Exercise directions
Can you write out all of the material below, word for word?

——————————

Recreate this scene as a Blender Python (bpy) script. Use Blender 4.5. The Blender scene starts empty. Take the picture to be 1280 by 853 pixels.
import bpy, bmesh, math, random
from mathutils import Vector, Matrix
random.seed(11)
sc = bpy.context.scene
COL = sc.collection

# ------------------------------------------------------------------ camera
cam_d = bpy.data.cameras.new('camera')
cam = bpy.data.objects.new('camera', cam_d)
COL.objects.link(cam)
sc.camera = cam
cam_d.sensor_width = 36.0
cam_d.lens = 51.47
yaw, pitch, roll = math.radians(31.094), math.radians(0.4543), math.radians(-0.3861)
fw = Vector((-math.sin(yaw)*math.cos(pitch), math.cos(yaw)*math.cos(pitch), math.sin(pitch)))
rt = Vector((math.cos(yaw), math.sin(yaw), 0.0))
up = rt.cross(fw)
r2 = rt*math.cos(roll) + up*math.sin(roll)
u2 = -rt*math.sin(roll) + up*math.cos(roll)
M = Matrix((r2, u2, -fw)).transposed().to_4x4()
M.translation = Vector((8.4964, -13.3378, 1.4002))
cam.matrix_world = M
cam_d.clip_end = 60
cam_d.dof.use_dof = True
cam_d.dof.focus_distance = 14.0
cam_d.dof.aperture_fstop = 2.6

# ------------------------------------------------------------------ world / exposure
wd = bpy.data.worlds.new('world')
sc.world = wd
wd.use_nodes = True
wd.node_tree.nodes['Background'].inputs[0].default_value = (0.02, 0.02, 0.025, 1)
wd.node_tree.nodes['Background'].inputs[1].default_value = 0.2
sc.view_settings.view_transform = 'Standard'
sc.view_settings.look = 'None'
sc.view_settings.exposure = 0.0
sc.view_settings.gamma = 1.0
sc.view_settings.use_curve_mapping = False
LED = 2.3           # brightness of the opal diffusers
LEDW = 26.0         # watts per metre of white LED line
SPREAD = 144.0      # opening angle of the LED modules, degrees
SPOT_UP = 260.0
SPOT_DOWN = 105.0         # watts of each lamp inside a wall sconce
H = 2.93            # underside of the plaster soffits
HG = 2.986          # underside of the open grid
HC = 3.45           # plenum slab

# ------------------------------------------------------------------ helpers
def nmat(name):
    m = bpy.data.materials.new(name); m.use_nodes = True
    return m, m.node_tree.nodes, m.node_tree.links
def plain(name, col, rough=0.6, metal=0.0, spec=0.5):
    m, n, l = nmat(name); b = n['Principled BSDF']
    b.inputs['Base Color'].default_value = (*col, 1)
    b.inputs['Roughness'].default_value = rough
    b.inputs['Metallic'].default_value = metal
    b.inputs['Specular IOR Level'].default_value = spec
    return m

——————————

Solved problem
Recreate this scene as a Blender Python (bpy) script. Use Blender 4.5. The Blender scene starts empty. Take the picture to be 1280 by 853 pixels.
import bpy, bmesh, math, random
from mathutils import Vector, Matrix
random.seed(11)
sc = bpy.context.scene
COL = sc.collection

# ------------------------------------------------------------------ camera
cam_d = bpy.data.cameras.new('camera')
cam = bpy.data.objects.new('camera', cam_d)
COL.objects.link(cam)
sc.camera = cam
cam_d.sensor_width = 36.0
cam_d.lens = 51.47
yaw, pitch, roll = math.radians(31.094), math.radians(0.4543), math.radians(-0.3861)
fw = Vector((-math.sin(yaw)*math.cos(pitch), math.cos(yaw)*math.cos(pitch), math.sin(pitch)))
rt = Vector((math.cos(yaw), math.sin(yaw), 0.0))
up = rt.cross(fw)
r2 = rt*math.cos(roll) + up*math.sin(roll)
u2 = -rt*math.sin(roll) + up*math.cos(roll)
M = Matrix((r2, u2, -fw)).transposed().to_4x4()
M.translation = Vector((8.4964, -13.3378, 1.4002))
cam.matrix_world = M
cam_d.clip_end = 60
cam_d.dof.use_dof = True
cam_d.dof.focus_distance = 14.0
cam_d.dof.aperture_fstop = 2.6

# ------------------------------------------------------------------ world / exposure
wd = bpy.data.worlds.new('world')
sc.world = wd
wd.use_nodes = True
wd.node_tree.nodes['Background'].inputs[0].default_value = (0.02, 0.02, 0.025, 1)
wd.node_tree.nodes['Background'].inputs[1].default_value = 0.2
sc.view_settings.view_transform = 'Standard'
sc.view_settings.look = 'None'
sc.view_settings.exposure = 0.0
sc.view_settings.gamma = 1.0
sc.view_settings.use_curve_mapping = False
LED = 2.3           # brightness of the opal diffusers
LEDW = 26.0         # watts per metre of white LED line
SPREAD = 144.0      # opening angle of the LED modules, degrees
SPOT_UP = 260.0
SPOT_DOWN = 105.0         # watts of each lamp inside a wall sconce
H = 2.93            # underside of the plaster soffits
HG = 2.986          # underside of the open grid
HC = 3.45           # plenum slab

# ------------------------------------------------------------------ helpers
def nmat(name):
    m = bpy.data.materials.new(name); m.use_nodes = True
    return m, m.node_tree.nodes, m.node_tree.links
def plain(name, col, rough=0.6, metal=0.0, spec=0.5):
    m, n, l = nmat(name); b = n['Principled BSDF']
    b.inputs['Base Color'].default_value = (*col, 1)
    b.inputs['Roughness'].default_value = rough
    b.inputs['Metallic'].default_value = metal
    b.inputs['Specular IOR Level'].default_value = spec
    return m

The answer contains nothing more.